Ailelerin yaşadığı duygu ve verdikleri tepkilerin farklılığı ailelerin sosyal, kültürel ve ekonomik yapılarına göre şekillenir. Bazı aileler için bu bir trajedi iken bazı aileler içinse kabul edilebilir bir durumdur.Tam da bu noktada aile çocuğun durumunu ne kadar erken kabul ederse eğitime o kadar erken başlanır ki bu da çocuk için büyük yarar sağlar. Fakat bazı aileler çocuğun durumunu kabul etmekte zorlanırlar ve çocuğun eğitimine ne yazık ki başlayamazlar.

Bu duruma örnek gösterebileceğim bir öğrencimiz olmuştu. Öğrenci otizmli fakat aile kabul etmiyor, çocuğu klasik sınıf şartlarında eğitime zorluyor. Fakat bu şartlar akademik ve sosyal olarak çocuğun düzeyine uygun olmadığı için öğrencide vurma, tükürme gibi problem davranışlar baş gösteriyor. 
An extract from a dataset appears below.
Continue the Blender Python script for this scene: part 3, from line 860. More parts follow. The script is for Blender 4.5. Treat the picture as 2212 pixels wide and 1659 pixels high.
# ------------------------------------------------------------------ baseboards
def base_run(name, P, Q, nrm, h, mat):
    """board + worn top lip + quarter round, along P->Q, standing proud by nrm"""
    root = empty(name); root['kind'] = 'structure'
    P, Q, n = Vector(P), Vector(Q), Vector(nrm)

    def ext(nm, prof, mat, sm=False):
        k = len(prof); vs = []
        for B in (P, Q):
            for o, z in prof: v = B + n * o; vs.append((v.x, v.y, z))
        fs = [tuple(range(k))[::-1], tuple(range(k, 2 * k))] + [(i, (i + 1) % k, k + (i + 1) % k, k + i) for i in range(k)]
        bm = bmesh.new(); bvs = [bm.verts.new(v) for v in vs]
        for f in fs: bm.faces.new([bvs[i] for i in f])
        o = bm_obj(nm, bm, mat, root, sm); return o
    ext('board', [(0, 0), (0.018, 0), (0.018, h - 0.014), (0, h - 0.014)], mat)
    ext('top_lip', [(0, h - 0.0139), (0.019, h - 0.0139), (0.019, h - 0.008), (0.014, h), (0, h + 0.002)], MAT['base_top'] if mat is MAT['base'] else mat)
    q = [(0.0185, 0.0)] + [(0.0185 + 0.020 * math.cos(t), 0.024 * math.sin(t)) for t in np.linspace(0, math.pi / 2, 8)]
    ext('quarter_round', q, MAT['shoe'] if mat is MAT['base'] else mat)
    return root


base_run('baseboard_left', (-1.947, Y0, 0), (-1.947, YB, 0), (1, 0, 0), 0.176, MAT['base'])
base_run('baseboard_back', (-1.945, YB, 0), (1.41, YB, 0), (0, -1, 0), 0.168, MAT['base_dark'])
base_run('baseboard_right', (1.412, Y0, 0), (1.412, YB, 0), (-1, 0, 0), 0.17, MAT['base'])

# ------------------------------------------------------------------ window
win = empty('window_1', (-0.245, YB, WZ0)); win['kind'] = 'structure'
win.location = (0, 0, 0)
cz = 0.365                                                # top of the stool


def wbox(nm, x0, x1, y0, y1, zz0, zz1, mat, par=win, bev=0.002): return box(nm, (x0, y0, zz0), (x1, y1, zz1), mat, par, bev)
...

Durumu fark eden sınıf öğretmeni okul rehber öğretmeniyle iş birliği yaparak aile ile görüşüyor , aile bilgilendirilip rehberlik araştırma merkezine yönlendiriliyor. Aile çocuğa rapor çıkartma konusunda isteksiz olsa da uzun uğraşlar sonucu rapor alınıyor ve kurumumuza geliyorlar.

Aile ilk geldiğinde ısrarla çocuklarının bir şeyi olmadığını okuldaki öğretmenlerin onları zorladığını ifade ediyor. Bu noktada bizler hemen okulla iletişime geçerek durumu onlardan öğreniyoruz. Ardından veli ile iletişim kurarak gerekli bilgilendirmeyi yapıyor ve bu süreçte gereken psikolojik desteği sunuyoruz.

Nihayetinde aile durumu kabulleniyor fakat bu süre zarfında geçen zaman çocuğun eğitiminden çalınmış oluyor. Çünkü özel eğitimde erken tanı ve erken başlanan eğitim çok büyük önem taşıyor.

Bir diğer önemli husus ise ailenin okulla iş birliği içerisinde olmasıdır. Çocukta bulunan davranış problemlerinin en aza indirgenmes, eğitimden alınacak verimin artırılması için bu konu büyük önem taşımaktadır. Çünkü bir ortamda söndürülmeye çalışılan davranış başka ortamda pekiştirilirse o davranışı söndürmek pek de mümkün olmaz.

Örneğin  çocukta  küfretme davranışı var diyelim okul ortamında bu davranışı kaldırmak için çalışmalar yapılırken evde ya da çocuğun etkileşim halinde olduğu  diğer ortamlarda çocuk küfür ettiğinde gülerek, alkışlanarak pekiştirilirse bu davranış devam edecektir.

Bu gibi örnekleri artırmak mümkündür.

Tüm bu yazdığımız ve akla gelebilecek diğer sorunları yaşamamak var olan sorunların çözümünü hızlandırmak adına tüm velilerimizin gerek devlet okulu gerekse rehabilitasyon merkezi gibi tüm kurumlarla iş birliği içinde olması ve sorumlulukların paylaşılması büyük önem taşımaktadır.

Unutulmamalıdır ki eğitim her zaman önce ailede başlar.